Ama  asıl tartışılması  gereken  sivil  şehit  vb.  kavramlardan  sonra  ülkedeki sorunların çözümündeki  konservatif  tavırdır. Ak Parti  gün geçtikçe  devletçi, muhafazakar bir tavra  kaymaya başlamaktadır. Farklı  kesimden  aydınların, köşe  yazarlarının  desteğini gün geçtikçe  kaybetmeye  başlamaktadır. İlkeler  açısından  doğru  işler  yapmak  kolay bir  iş değildir  ama  halka  yaranmaya  çalışıp  oy  getirme  hesabı  açısından  uygun olacak  bir  politika  takip  etmeye  başlarsanız,  doğru  bir  yere  varamazsınız. Çeşitli tartışmalardan  önce  genel  yönelişi  sorgulamak  gerekir.
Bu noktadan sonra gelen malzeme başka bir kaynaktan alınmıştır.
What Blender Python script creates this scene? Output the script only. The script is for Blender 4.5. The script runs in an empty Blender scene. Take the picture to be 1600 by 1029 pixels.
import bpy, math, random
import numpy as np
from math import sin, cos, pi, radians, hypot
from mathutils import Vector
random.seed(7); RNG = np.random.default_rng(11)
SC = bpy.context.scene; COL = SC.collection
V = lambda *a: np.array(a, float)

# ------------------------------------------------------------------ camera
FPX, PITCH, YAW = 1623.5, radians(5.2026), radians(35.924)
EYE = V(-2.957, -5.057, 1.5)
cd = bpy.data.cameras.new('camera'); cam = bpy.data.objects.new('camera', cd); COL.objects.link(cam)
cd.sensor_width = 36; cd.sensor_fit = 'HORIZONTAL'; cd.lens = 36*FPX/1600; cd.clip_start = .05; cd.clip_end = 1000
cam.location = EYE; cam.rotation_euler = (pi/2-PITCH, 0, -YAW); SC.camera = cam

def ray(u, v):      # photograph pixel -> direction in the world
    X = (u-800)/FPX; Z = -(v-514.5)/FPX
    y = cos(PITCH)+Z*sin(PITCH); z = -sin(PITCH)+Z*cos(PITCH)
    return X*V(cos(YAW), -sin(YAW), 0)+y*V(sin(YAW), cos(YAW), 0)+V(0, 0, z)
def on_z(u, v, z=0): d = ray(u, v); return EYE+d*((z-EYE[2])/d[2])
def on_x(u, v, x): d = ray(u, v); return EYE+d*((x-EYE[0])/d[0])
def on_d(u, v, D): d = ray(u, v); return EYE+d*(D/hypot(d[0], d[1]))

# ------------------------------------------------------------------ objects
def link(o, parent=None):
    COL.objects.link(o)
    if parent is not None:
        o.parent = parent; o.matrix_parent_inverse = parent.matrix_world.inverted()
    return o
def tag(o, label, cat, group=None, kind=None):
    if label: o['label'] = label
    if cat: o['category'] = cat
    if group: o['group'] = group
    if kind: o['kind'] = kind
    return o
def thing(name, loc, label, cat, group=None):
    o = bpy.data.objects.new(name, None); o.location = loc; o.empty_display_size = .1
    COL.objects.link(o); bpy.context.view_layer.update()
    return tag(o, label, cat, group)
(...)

Gücü elinde  bulunduranların yönelişleri açısından  her kesimde  yozlaşma  alametlerinin  başladığını söyleyebiliriz. İktidarın nimetlerini  kullanma,  siyasette risk  almadan  güç  odaklarını  ürkütmeden  genel durumun  devamını  sağlama  hali  dikkat  çekmektedir.
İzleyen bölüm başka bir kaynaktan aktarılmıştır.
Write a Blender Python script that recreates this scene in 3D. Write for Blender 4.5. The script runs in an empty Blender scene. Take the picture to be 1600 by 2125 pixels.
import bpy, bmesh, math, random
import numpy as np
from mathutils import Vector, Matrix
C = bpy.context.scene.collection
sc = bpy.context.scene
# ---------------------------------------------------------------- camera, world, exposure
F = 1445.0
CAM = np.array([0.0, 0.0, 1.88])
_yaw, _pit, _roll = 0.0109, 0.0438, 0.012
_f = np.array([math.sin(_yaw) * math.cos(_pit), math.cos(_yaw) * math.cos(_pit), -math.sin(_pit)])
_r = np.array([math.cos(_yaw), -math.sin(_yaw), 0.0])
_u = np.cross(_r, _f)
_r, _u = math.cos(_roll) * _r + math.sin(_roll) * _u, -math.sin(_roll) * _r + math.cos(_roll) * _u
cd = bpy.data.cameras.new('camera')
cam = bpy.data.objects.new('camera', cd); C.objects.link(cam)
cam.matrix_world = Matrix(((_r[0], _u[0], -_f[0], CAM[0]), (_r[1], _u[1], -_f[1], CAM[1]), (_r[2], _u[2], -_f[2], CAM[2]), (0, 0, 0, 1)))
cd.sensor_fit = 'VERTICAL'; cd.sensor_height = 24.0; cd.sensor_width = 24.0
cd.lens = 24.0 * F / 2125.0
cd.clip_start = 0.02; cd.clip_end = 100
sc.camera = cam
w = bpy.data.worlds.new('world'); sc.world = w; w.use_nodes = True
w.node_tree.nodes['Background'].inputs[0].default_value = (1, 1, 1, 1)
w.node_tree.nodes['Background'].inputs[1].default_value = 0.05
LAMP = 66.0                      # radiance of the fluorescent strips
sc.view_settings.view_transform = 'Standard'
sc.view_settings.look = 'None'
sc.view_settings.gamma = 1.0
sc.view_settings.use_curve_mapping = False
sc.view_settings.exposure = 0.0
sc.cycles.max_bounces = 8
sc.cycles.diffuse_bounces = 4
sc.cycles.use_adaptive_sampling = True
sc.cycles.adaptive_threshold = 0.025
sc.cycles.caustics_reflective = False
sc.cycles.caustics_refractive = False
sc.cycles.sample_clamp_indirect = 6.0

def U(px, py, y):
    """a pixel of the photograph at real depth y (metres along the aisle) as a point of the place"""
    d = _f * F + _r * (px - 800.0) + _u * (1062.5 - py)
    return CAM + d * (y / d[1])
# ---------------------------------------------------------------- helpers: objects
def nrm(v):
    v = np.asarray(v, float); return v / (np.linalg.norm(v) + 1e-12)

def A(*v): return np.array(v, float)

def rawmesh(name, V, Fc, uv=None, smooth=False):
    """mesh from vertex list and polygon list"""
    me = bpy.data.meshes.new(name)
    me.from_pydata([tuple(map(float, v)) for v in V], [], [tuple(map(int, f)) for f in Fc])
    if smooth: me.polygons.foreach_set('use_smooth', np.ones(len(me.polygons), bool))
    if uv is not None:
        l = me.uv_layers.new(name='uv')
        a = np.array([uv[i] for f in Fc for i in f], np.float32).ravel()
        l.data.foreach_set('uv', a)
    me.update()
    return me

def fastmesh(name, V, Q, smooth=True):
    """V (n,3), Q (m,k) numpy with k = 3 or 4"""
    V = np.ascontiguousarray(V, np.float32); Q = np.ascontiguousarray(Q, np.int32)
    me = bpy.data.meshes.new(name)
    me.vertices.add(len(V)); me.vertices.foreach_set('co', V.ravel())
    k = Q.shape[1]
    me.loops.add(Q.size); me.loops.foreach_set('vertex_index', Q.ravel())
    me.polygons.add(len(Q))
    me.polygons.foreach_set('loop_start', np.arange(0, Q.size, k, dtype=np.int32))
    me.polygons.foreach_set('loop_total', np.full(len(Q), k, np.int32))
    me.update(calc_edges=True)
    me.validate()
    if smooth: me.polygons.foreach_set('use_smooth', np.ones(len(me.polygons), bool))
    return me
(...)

İçişleri  Bakanının söylemleri    gibi  örneklerle  gerilimi  arttırmayı  Kürt  halkını ve her kesimden  insanı     kendinden soğutmayı başaran  Ak Parti hükümeti  Türk  sorununu çözmek  için  istediği  kadar ulufe  bağışlasın,   başarılı olamaz. Askerleri  öldürmeyecek formül eşit  vatandaş  statüsü  çalışmalarına  her türlü engele rağmen devam etmektir. Yoksa  asker  yakınlarına veya diğer  sivillere  sus payı  vermekle olmaz bu iş. Başarılı olma  kriterleri bellidir  ve  bunları yapacak en güçlü alternatif de aslında yine  Ak Parti hükümetidir. Topu taca  atarak, zamana  oynayarak, dindar kamuoyunun gönlünü almaya çalışarak  Türkiye’nin  sorunları çözülmez. Kendisini eleştiren her  sesi  düşman belleyen ve  aydınlara  bol bol hakaret  eden  Başbakan’ın tavrı sağlıklı bir tavır değildir. Medyanın   görevi eleştirmek,  iktidarda olanların da  işi  eleştirilere  hak  vermektir. Hz. Ömer  gece  sokakları  dolaşıp da  çadırda aç torunları ile çaresiz  yaşlı bir  kadın görmüştü. Yardım ettiği  kadının şahsını tanımayıp  kendisine, devlet  başkanının sorumsuzluğuna    hakaret  etmesi  karşısında  sesini  çıkarmayıp  ağır görevinin   gereğini yerine getirmişti. Omzunda  uzun  bir yolda  taşıyıp  çadıra  getirdiği  un  çuvalını arkadaşının  ısrarına  rağmen ona  taşıtmamıştı. “Öbür dünyada  bu  sorumluluğun hesabını  ben  vereceğim” diyordu. İktidar  sahiplerinin  yanlışları yüzünden  çok  insanlar ölebilir, aç kalabilir. Bunun  ağır  sorumluğunu  taşıyanlar  ancak başarılı  olabilecektir. Her  eleştiriye  daha  ağır ifadelerle  karşılık verme ile  bu  başarının  olmayacağı ortadadır.

21. yüzyılda   düşünen  insanların, kanaat  önderlerinin, aydınların    eleştirilerini  nasihat olarak  bellemeden  siyaset yaparsanız hem zor durumlara düşersiniz hem de  adaletsiz işler  yapabilirsiniz.